Tuesday, June 23, 2009

Church History Equations & American Denominationalism

I've begun reading Mark Noll's The Old Religion in the New World, and he gives four factors that have contributed to the American phenomenon of denominationalism.
  1. Space across the Atlantic allowed for drift from the Old World and the massive space of the continent allowed for drift among religious bodies in the New World. Ecclesiastical territories were much harder to govern in the New World, and this led to greater diversity.
  2. Race and ethnicity created diversity within Christian bodies as different European nations and African Americans mixed together in society. English, Scottish, Irish, and Welsh intermingled in ways that they did not in Britain. English, French, Irish, German, Polish, Italian, Hispanic, and African Catholics have all intersected in the American Catholic Church. German and Scandinavian Lutherans the same way. Though they were victims of enslavement, African peoples have been a permanent part of the American experience from the beginning.
  3. Pluralism in the cities and the nation as a whole, not necessarily in the rural parts, has led to schism, denominations, and ecclesiastical competition that is not known in Europe. This pluralism is primarily an extension of number two, and I think they could be considered as one factor for the sake of simplicity.
  4. The Lack of Confessional Conservatism or ancient traditions of doctrine and practice made churches vulnerable to influences of democratic liberalism and innovation. George Parkin Grant noted that America is the only nation who has no traditions prior to the Age of Enlightenment and progress. Noll says that in America the only way for a church to be confessional is to be sectarian --
    "that is to actively oppose market-place reasoning; to refuse to abide by the democratic will of majorities; to insist upon higher authorities than the vox populi [voice of the people]; and to privilege ancestral, traditional, or hierarchical will over individual choice" (24).
    This has been difficult to maintain in the face of the American meta-narrative of personal choice, which proudly proclaims with an air of superiority: "I define myself by what I choose." We are Consumers, this is true.
But, when you think of it, personal choice doesn't play a very big role in the things that define us. We don't choose to be born or our parents, language, home, geography, government, country, and, baring suicide, how we die. In our early formative years we also don't choose our school and teachers, wallpaper, cuisine, church, clothes, and an infinite number of other influences. Thus, most of us live in de-nile, which, as we know, is not just a river in Egypt. We think we are individuals, but for all that, we are all individualistic Americans who Europeans think are all the same.
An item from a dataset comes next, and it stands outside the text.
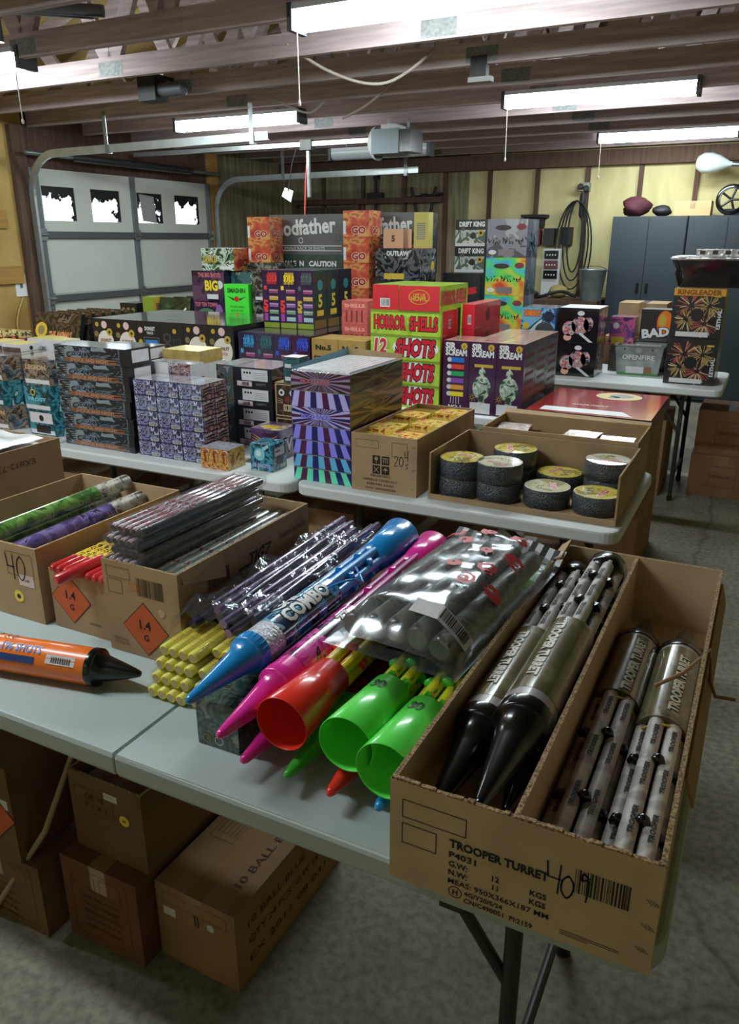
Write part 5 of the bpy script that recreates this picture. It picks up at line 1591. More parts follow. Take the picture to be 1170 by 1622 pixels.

Fredrick Jackson Turner has also argued that since the frontier wasn't closed until the early twentieth century, rugged individualism has constantly been invoked by Americans as our defining characteristic. Thus I would add to Noll's equation:
space + pluralism - confessional conservatism + radical individualism = American denominationalism.
Now to apply. Doug Wilson has said that we need to repent of democracy. Have our democratic institutions led us to believe that we are masters of our destiny, the architects of our own lives? If so, we need to repent, don't we? Alexis DeToqueville, author of the classic Democracy in America, warned of the "tyranny of the Majority" and coined the term "individualism" after studying the American experiment firsthand. We need to repent, don't we? We need to bow the knee to Him as individual Christians, church members, and citizens who submit to him and the authorities he has put over us. Do I hear an Amen?